Cleveland naturalist, Lisa Rainsong, has documented a recent expansion of the range of this species into extreme northeast of Ohio and along Lake Erie into Pennsylvania. The density of Ohio records on this and other SINA maps reflects the listening records of E.S. Thomas (1891-1982) as he travelled throughout Ohio giving talks on natural history as Curator of Natural History (1931-1962) of the Ohio Archaeological and Historical Society.
Shortly after the new Ohio records were added to the map, Dave Funk and Wil Hershberger called attention to two additional northward range extensions for this species: Cambridge, Massachusetts (30Sep2014 blog by Piotr Naskrecki) and Ithaca, New York (Lang Eliott, listening records). It is worth noting that this species is rarely collected but has an usually loud and distictive song. Most of the records on this map are listening records. The blank area between the eastern and midwestern ranges of the species is scant support for its absence there.

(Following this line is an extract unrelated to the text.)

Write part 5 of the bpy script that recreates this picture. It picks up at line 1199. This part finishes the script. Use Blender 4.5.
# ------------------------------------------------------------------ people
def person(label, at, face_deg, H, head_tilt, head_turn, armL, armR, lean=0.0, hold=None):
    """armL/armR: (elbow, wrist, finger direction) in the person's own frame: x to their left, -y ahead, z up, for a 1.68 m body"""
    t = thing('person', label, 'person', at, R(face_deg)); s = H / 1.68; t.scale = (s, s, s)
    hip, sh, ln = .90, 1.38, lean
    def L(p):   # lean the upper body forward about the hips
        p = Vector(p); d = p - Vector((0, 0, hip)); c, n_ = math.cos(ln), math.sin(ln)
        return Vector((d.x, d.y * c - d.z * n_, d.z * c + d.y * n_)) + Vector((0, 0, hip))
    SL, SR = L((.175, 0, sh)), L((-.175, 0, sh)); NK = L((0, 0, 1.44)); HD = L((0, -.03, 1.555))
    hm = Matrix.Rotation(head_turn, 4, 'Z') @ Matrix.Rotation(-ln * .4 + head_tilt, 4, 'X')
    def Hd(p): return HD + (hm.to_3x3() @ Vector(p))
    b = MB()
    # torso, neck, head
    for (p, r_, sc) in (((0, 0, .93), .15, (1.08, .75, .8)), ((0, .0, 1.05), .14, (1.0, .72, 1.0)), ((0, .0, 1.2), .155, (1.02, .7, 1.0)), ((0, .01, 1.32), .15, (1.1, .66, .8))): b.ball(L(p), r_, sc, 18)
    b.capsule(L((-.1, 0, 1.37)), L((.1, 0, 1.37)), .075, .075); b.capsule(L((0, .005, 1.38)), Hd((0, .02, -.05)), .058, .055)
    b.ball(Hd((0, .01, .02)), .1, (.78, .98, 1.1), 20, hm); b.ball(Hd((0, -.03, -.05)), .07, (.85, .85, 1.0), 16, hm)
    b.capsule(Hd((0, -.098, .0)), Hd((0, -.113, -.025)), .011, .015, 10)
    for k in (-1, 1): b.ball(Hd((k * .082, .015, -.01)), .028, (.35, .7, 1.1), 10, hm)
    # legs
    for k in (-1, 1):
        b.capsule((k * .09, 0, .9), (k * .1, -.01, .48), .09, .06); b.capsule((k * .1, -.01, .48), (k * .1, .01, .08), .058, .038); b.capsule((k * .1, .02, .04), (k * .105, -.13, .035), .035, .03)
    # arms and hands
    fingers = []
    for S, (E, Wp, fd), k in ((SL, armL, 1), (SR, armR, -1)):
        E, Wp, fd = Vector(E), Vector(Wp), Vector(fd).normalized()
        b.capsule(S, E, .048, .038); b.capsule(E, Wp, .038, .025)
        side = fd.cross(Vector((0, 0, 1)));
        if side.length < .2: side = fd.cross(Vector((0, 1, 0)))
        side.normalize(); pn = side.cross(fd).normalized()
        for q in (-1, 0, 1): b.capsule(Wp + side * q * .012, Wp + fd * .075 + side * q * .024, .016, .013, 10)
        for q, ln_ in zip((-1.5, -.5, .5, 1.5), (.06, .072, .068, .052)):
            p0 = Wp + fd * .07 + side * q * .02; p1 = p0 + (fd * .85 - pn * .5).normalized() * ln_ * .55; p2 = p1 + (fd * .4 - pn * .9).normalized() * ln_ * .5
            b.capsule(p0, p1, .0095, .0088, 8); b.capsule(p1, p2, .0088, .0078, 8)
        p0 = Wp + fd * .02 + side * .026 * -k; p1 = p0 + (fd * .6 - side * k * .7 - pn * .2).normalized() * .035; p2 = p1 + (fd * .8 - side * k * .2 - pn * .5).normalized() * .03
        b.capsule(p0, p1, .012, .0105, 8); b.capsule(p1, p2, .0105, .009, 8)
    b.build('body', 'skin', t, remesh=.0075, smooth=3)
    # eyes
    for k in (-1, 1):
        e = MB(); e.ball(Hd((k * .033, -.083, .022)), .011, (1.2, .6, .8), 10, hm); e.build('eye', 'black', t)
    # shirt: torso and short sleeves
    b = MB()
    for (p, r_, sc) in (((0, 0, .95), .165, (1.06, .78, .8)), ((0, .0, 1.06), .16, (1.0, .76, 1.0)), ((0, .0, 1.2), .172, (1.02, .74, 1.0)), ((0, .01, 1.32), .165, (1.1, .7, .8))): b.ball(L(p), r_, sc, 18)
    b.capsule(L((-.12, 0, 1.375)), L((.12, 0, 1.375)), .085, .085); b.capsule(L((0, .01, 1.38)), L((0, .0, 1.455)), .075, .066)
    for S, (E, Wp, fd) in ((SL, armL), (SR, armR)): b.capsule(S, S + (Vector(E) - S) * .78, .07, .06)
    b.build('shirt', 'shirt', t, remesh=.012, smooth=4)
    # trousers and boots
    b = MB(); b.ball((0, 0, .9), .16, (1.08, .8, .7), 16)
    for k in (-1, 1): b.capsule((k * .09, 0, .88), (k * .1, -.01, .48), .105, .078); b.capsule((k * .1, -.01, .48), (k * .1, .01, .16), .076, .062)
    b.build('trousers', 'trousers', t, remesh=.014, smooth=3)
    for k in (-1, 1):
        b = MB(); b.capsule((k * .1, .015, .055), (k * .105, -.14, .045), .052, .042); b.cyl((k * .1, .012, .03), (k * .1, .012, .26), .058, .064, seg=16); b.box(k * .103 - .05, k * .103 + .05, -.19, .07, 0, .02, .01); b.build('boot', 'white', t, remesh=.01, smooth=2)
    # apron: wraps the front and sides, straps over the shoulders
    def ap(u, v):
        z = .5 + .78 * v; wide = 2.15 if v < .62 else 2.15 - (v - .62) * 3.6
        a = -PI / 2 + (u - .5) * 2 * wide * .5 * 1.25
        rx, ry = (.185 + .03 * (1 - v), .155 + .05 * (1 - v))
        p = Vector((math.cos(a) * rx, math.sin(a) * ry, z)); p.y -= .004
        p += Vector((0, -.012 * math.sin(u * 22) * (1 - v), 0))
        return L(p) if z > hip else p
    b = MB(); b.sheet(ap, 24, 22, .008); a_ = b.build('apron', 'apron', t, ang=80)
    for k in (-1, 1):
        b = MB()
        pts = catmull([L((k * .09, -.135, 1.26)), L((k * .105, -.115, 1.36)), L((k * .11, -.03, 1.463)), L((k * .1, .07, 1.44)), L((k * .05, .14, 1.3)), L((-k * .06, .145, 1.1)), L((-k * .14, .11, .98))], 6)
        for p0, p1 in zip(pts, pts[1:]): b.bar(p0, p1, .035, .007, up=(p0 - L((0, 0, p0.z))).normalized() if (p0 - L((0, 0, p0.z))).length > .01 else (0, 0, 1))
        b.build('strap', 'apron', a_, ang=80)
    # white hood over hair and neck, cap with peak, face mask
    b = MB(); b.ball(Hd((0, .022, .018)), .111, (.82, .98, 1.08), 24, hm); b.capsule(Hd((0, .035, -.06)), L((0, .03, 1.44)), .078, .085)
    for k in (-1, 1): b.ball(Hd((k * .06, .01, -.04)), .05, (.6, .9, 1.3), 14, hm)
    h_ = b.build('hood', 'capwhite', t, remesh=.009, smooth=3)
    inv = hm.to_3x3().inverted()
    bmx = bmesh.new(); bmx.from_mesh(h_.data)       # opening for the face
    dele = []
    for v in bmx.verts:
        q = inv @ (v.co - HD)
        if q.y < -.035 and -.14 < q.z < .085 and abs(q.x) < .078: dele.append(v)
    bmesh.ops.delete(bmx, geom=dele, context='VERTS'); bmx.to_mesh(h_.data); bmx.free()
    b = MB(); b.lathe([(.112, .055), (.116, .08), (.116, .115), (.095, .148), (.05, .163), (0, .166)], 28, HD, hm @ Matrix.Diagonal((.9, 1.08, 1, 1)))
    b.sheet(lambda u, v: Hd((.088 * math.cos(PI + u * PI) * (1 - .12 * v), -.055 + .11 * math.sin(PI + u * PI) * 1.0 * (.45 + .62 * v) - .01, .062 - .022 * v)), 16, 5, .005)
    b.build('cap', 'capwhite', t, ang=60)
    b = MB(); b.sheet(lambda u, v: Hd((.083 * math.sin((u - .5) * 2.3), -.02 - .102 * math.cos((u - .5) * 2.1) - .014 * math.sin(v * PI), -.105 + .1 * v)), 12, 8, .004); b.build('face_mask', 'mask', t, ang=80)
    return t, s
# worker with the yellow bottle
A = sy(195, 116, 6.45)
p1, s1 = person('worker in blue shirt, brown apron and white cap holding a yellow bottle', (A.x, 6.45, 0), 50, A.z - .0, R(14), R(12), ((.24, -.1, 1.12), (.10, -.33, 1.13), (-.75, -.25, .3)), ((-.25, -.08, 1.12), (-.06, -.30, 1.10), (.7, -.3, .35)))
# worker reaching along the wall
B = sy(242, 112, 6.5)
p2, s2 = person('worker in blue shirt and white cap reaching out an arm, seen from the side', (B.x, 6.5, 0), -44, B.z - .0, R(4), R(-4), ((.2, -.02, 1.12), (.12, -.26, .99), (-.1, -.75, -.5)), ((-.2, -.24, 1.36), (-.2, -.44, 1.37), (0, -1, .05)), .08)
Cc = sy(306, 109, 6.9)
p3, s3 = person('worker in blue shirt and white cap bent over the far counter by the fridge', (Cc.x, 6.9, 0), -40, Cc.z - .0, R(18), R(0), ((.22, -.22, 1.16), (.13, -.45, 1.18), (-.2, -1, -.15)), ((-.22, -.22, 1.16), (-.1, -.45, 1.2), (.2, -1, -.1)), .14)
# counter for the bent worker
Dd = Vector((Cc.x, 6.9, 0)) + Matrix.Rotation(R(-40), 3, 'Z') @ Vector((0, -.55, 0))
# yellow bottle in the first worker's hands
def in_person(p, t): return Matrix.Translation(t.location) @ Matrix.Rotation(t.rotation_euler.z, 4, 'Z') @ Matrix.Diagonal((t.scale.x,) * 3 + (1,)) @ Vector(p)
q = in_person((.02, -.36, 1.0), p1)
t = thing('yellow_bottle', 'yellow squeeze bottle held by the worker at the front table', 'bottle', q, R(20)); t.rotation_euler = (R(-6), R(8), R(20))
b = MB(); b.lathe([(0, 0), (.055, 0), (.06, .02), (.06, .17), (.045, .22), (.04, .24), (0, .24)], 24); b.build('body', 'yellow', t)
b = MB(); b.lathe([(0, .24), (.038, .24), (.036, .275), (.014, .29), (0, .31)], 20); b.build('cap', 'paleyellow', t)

Chris Maier (2017) added 24 new records for Orocharis saltator in Connecticut, a state for which SINA (2016) showed no records. His records were specimen-based and were from 5 of Connecticut's 8 counties between 2006 and 2016. The three dots on the above map represent Maier's west-, north-, and east-most county records.
In email, Alicia Houk reported that she and Dave Funk had identified the calling song of O. saltator on two videos made by Alicia on 5Oct2020 in Ottumwa, Wapello County, Iowa. (The song is loud and easily distinguished from that of any other U.S. cricket.)